The biggest data protection fight you’ve never heard of

One of the biggest negotiations in tech has been happening almost entirely behind the scenes. Organized as a side letter to the World Trade Organization, the Joint Statement Initiative (JSI) on E-commerce has been developing quietly for more than six years, picking up particular momentum in the last six months. The goal is to codify a new set of rules for international online trade between the United States and 88 other countries throughout Eastern Europe, Latin America, and Southeast Asia.

But while the participants basically agree about the nuts and bolts of copyright and licensing, broader questions of data protection have taken center stage. The group brings together free-market diehards like Singapore with more protectionist countries like Brazil, so it’s no surprise that there are different ideas of privacy in play. But this kind of international bargaining can play a surprising role in shaping what’s possible. Countries can still set tougher privacy rules at a national level, but with the offending parties almost always based overseas, a contravening agreement might make those rules difficult to enforce.

Daniel Rangel is following the negotiations for Rethink Trade, an advocacy group skeptical of corporate influence over international agreements. He told me the agreements had become a kind of back door to affect privacy rules globally. “Basically it would give tech companies an avenue to push the U.S. government to challenge those legal regimes if a country decides to enforce it,” Rangel said.

Tech companies have an obvious interest in all of this. Companies like Meta and Google collect a lot of personal data, and every new regulation makes it more expensive to handle and less lucrative to collect. International agreements like this are one of the few ways to discourage countries from passing GDPR-style data regulations or strengthening the ones they already have. So naturally, there’s been a lot of thought leadership from tech-aligned policy groups about exactly how U.S. representatives should approach things.

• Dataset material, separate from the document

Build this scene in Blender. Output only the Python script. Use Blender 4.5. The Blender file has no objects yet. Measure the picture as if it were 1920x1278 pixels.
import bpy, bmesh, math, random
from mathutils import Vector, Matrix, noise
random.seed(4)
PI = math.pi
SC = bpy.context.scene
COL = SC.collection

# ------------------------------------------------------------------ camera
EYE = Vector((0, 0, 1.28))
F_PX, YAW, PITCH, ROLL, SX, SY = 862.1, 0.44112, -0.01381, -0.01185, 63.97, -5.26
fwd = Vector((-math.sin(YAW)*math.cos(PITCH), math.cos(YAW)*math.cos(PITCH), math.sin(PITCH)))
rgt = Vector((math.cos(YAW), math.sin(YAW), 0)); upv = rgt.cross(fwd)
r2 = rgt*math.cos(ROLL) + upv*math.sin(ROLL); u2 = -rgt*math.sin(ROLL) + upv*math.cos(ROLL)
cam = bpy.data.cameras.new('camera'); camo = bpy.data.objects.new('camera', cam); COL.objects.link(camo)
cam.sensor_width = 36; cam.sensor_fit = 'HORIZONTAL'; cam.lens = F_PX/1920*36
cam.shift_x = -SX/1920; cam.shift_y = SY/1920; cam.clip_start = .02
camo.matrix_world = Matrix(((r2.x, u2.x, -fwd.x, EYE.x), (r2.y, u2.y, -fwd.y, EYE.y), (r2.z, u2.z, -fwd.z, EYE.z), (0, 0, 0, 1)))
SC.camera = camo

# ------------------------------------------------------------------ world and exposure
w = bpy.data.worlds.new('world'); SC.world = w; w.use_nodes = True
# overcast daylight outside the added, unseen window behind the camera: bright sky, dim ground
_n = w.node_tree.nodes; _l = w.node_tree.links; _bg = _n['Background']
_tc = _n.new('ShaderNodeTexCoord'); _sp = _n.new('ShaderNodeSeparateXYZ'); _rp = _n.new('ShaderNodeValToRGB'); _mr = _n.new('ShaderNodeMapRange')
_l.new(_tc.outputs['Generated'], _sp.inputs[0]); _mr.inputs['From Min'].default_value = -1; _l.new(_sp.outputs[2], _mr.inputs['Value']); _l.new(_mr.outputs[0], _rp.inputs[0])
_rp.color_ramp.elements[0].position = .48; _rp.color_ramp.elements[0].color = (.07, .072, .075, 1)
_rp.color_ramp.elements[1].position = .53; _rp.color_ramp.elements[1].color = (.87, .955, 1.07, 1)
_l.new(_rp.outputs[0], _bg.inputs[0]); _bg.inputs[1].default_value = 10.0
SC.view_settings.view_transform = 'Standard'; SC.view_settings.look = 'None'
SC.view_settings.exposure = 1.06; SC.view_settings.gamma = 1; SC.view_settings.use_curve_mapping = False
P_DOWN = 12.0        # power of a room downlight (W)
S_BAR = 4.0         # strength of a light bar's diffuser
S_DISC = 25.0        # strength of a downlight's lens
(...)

Meta and Google aren’t part of the WTO, so the question is who will go to bat for their interests. And the tech companies’ biggest defender is usually the United States — that’s why copyleft groups were so unhappy with the Trans-Pacific Partnership — but this round has played out a bit differently. In October, the Biden White House abruptly withdrew support for some of the most controversial clauses in the JSI, describing them as “proposals that might prejudice or hinder those domestic policy considerations.” As long as the U.S. is mulling over its own data rules, the country doesn’t want to negotiate any treaties that would limit its options.

That leaves negotiations in an uncertain place. Most observers expect some kind of replacement proposal to emerge, even if it doesn’t come from the U.S. Rangel is paying particular attention to the WTO’s ministerial conference next month in Abu Dhabi, which might shake loose some kind of deal. If the U.S. announces a new position in advance of the deal, a replacement could come together in a matter of weeks — all without any meaningful input from the rest of the world.

“When this kind of negotiation gets to a point where there’s a political call to make, it could move very fast, very easily,” Rangel told me.